The empty gestures are officially intended to set a new tone in Washington, to demonstrate — presumably to the Republicans’ Tea Party supporters — that things are about to be done very differently. But it is far from clear what message is being sent by, for instance, reading aloud the nation’s foundational document. Is this group of Republicans really trying to suggest that they care more deeply about the Constitution than anyone else and will follow it more closely?

In any case, it is a presumptuous and self-righteous act, suggesting that they alone understand the true meaning of a text that the founders wisely left open to generations of reinterpretation. Certainly the Republican leadership is not trying to suggest that African-Americans still be counted as three-fifths of a person.

There is a similar air of vacuous fundamentalism in requiring that every bill cite the Constitutional power given to Congress to enact it. The new House leadership says this is necessary because the health care law and other measures that Republicans do not like have veered from the Constitution.

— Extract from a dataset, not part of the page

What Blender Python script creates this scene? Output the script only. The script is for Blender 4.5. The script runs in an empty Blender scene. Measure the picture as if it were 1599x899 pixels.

But it is the judiciary that ultimately decides when a law is unconstitutional, not the transitory occupant of the speaker’s chair.

All of this, though, is simply eyewash — the equivalent of a flag-draped background to a speech — compared with the actual legislation the Republicans plan to pass. And though much of that has no possibility of being enacted, it does suggest the depth of the struggle to come. The bill tauntingly titled the “Repealing the Job-Killing Health Care Law Act” has nothing to do with increasing employment and will never reach the Senate floor, but shows that the leadership is willing to threaten the hard-fought access to health care for millions of the uninsured, just to make a political point.

On budgetary issues, the House Republicans’ new rules bypass the chamber and even their own Budget Committee to give all power to set spending levels to the committee’s new chairman, Paul Ryan of Wisconsin. It is hard to imagine how long such an aggrandizement of power will last in a contentious body like the House. The plans by Mr. Ryan and his colleagues to simply cut all spending back to 2008 levels also have no chance of being enacted.

The one good thing about these meaningless rules and bills is that they finally seem to be prodding House Democrats into standing up for their own programs as they enter the minority. Democrats have begun to remind Americans of what is at stake in repealing health care: popular provisions like the elimination of lifetime coverage limits, insurance under parents’ policies up to age 26, and coverage for pre-existing conditions.

The Republicans’ antics are a ghastly waste of time at a moment when the nation is expecting real leadership from Congress, and suggest that the new House leadership is still unable to make tough choices. Voters, no less than drama critics, prefer substance to overblown theatrics.